[Dolly Bellefleur mocht, net als Ronald Plasterk en Albert Verlinde (eww), een special maken voor het 600e nummer van de Gaykrant. Dolly koos ‘Betwixt and between’ als thema en vroeg mij om een bijdrage. De foto’s werden gemaakt door Harald Seiwert.]
Of ik niet ‘s een meneer wou worden…? Oh reken maar, geen zee te hoog en geen kerel te laag, het was de hoogste tijd voor een avontuur, en als Dolly je iets vraagt doe je dat. Bovendien ben ik altijd benieuwd geweest hoe ik er als jongen of man had uitgezien. Rob Spaink zou ik hebben geheten: die naam hadden mijn ouders me bedacht als ik niet Karin was geweest.
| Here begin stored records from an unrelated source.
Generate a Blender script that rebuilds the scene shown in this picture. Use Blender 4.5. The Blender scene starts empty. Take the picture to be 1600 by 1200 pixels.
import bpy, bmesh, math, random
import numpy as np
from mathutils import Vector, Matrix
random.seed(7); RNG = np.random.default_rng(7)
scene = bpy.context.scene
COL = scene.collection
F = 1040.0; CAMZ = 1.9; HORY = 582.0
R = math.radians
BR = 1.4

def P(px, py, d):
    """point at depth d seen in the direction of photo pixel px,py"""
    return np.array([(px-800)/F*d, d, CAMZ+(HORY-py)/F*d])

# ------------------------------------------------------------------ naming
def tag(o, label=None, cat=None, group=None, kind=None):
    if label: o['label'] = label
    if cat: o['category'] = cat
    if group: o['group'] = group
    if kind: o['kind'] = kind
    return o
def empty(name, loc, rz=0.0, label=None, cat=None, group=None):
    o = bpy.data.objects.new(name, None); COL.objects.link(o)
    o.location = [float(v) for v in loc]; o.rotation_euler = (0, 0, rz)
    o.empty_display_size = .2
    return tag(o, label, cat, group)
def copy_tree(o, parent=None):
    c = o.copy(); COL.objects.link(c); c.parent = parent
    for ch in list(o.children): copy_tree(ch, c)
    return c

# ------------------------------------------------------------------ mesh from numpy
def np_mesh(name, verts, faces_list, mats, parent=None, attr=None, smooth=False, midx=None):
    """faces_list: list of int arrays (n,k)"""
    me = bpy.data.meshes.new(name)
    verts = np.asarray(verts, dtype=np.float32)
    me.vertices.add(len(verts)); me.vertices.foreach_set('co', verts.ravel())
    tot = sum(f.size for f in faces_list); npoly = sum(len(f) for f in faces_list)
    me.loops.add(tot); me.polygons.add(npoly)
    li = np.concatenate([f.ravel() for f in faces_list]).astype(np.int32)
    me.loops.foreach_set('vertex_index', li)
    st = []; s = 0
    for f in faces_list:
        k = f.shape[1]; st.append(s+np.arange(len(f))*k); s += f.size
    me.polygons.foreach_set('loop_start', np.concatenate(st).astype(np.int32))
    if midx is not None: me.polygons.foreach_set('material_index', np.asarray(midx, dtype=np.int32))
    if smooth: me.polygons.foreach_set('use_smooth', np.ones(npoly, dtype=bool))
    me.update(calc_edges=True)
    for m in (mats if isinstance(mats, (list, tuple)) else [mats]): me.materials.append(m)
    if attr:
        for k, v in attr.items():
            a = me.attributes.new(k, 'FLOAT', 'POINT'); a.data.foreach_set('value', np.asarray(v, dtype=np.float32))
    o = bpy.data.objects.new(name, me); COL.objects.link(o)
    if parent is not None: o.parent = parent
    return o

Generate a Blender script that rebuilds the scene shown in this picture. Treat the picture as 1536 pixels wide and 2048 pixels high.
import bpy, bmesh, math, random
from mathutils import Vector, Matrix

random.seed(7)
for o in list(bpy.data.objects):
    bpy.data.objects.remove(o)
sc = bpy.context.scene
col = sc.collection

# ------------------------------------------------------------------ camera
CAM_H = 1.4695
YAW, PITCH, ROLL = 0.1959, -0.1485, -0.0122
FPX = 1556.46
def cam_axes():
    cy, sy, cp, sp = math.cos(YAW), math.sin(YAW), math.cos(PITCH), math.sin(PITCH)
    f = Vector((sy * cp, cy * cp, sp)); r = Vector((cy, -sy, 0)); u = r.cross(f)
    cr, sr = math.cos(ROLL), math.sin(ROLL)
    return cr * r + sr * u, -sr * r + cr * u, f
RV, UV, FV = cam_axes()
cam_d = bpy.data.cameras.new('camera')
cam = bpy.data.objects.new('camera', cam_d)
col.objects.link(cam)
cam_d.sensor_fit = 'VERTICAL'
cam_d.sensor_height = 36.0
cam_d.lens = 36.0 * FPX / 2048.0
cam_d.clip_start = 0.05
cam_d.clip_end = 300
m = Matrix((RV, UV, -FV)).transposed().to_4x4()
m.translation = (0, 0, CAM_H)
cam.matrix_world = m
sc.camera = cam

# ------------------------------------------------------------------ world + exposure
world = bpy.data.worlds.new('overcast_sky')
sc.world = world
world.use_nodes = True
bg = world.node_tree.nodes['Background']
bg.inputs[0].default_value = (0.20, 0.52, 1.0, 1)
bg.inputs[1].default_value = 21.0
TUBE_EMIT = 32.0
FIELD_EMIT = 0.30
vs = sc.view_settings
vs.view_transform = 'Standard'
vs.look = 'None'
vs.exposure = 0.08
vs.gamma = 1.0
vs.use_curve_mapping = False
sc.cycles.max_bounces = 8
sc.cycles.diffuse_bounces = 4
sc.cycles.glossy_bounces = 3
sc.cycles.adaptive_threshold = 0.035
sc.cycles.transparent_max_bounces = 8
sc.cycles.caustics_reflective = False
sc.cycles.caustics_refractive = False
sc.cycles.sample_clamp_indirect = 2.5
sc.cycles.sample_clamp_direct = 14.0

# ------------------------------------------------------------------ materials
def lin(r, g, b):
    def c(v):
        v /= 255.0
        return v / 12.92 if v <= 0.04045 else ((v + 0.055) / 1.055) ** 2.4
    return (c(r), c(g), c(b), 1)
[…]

Zou mijn gezicht net zo bonkig breed zijn als dat van mijn broer nu is? Hoe zou hij er trouwens hebben uitgezien als-ie een vrouw was geworden?
Maar mannen op foto’s, ik weet het niet. Ze zijn uiterlijk vaak saai, tenzij ze voor deodorant adverteren of iets monotoons rappen, maar dan hebben ze meteen enorme kaken en een wijde borstkas en die krijg je er bij mij met geen mogelijkheid aan gefotoshopt. Van die overdreven machomannelijkheid en broeken met een laag kruis hou ik trouwens niet, evenmin als van een te feminien uiterlijk en naveltruitjes: zulke extremen stoten me af, ik val meer op betwixt and between, wal en schip, vlees met vis. En dan liefst met een bite.
Wie te worden? Bowie was natuurlijk een grote kanshebber, hij is een prachtige middenman, maar Vera Springveer had hem al onvergetelijk en onverslaanbaar gedaan en na haar dood moet iedereen voortaan met d’r fikken van Bowie afblijven. Een latino met een ragfijn gezicht wellicht, zo’n zinnelijke verleider met een glanzend pommadekapsel en een broeierige blik? Of meteen maar voor de macht gaan, als vroede vader met hoed, kantkraag, druipsnor en sik? Maar aan Hertog Alva & co is niks spannends te zien…
Het werd Edward Scissorhands. Edward die door de ontijdige dood van zijn maker onaf de wereld in werd geparachuteerd, en die zijn best doet de pastellerige, geordenende slaapstad waar-ie beland te begrijpen. Edward is eigenlijk een beetje Alice. Maar terwijl Alice een heus meisje is, weet Edward niet goed weet hoe je dat moet doen: jongen wezen – voor mens doorgaan vindt-ie al een hele klus – en die bovenal zo’n prachtig, onhandig, onvoltooid en een beetje kapot schepsel is. Met scherpe scharen in plaats van handen, met een verbaasde puppieblik in z’n ogen, met overal krassen en krabben en met haar als een uitgefladderd vogelnestje.
Alice belandt in een curieuze wereld waar konijnen horloges dragen en katten spreken. Edward belandt in onze wereld en snapt daar geen hout van – een aantrekkelijk concept: je kunnen verbazen over wat anderen gewoon vinden acht ik een grote gift. Enerverend en soms slopend, ook dat ja, maar niet passen, niet ingevoegd zijn is een groot goed. Alle verandering in de wereld wordt immers veroorzaakt door mensen die zich verwonderen over de vreemdheid der dingen, door mensen die zich te pletter lopen op wat anderen voor vanzelfsprekend verslijten, door mensen die boos of zelfs een beetje ongelukkig zijn over wat is en die iets anders dan dat nastreven, ook al weten ze niet goed wat precies. Edward draagt zijn kleerscheuren op zijn lichaam.
Mensen die nergens passen en onderweg licht beschadigd zijn geraakt, die zijn het mooiste. Ze zijn wel ‘s een gevaar voor hun omgeving: wie gewond is bezeert een ander ook snel en met scharen als vingers prik je zo iemand lek. Maar ja, ‘t is niet voor niets dat een litteken op een mannelijke wang iedereen doet smelten. De combinatie van wond en gevaar is ijzersterk.